Three months later his followers gathered to preserve the teachings. Individuals and groups recounted the Buddha’s talks at which they had been present. This is why all sutras begin with the phrase, “Thus have I heard.” The Buddha’s cousin Ananda, who had traveled with the Buddha throughout the forty-five years, verified the truth of these recollections. But, how to preserve these teachings? After all, this was 2,500 years ago in a place where written language was almost non-existent. Thus, the Buddhist tradition of chanting the Sutras came into being. This served two purposes. The first was to preserve the teachings. The second, and more important, was to create a means to share the teachings. Although the Sutras have been in written form for many centuries, the tradition of chanting sutras exists in most Buddhist practices today.

The Sutras fill hundreds of volumes and the breadth and diversity of the teachings is the root of the various Buddhist sects.
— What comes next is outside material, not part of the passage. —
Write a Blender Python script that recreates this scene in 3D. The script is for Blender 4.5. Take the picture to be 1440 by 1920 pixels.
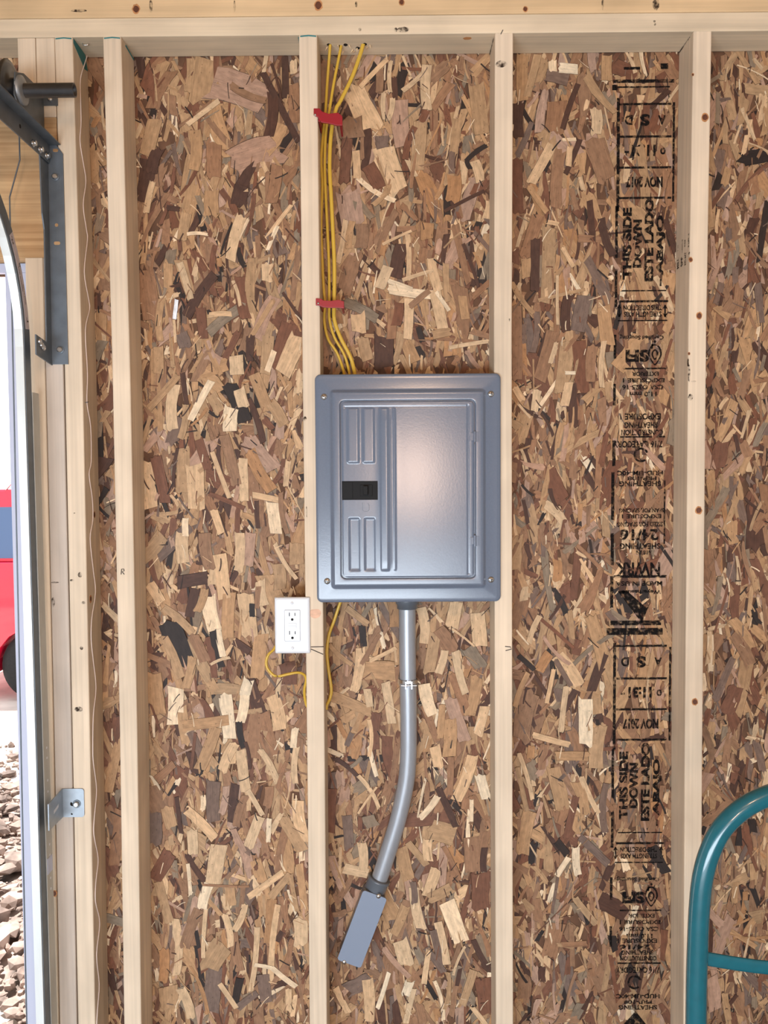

Unlike theistic belief systems, Buddhism does not have a deity to worship. The focus of the teachings is overcoming the suffering in this life; both ours and the suffering that surrounds us. It is said that there are 84,000 paths to enlightenment. Knowing that all people are different, the Buddha presented a multitude of paths. Throughout the centuries, various teachers and groups have focused on different sutras as being the primary path. As Buddhism has traveled from India, through Asia, and now to the rest of the world, the local culture and customs have been incorporated into the practice.

In America, Buddhism is again growing and changing. The diversity of our population has introduced Buddhism in all its forms. Our openness to the various traditions will eventually lead to an American Buddhism that draws from all the teachings. New forms and practices have already begun to emerge. However, not everything can be called Buddhism. Commenting on this emergence, the Dalai Lama said, “Everyone is free to practice as they wish. However, to call it Buddhism it must have a basis.” This basis is the Four Noble Truths, the Eightfold Path and the Three Treasures as taught by the Buddha and preserved in the Sutras. Thus have I heard.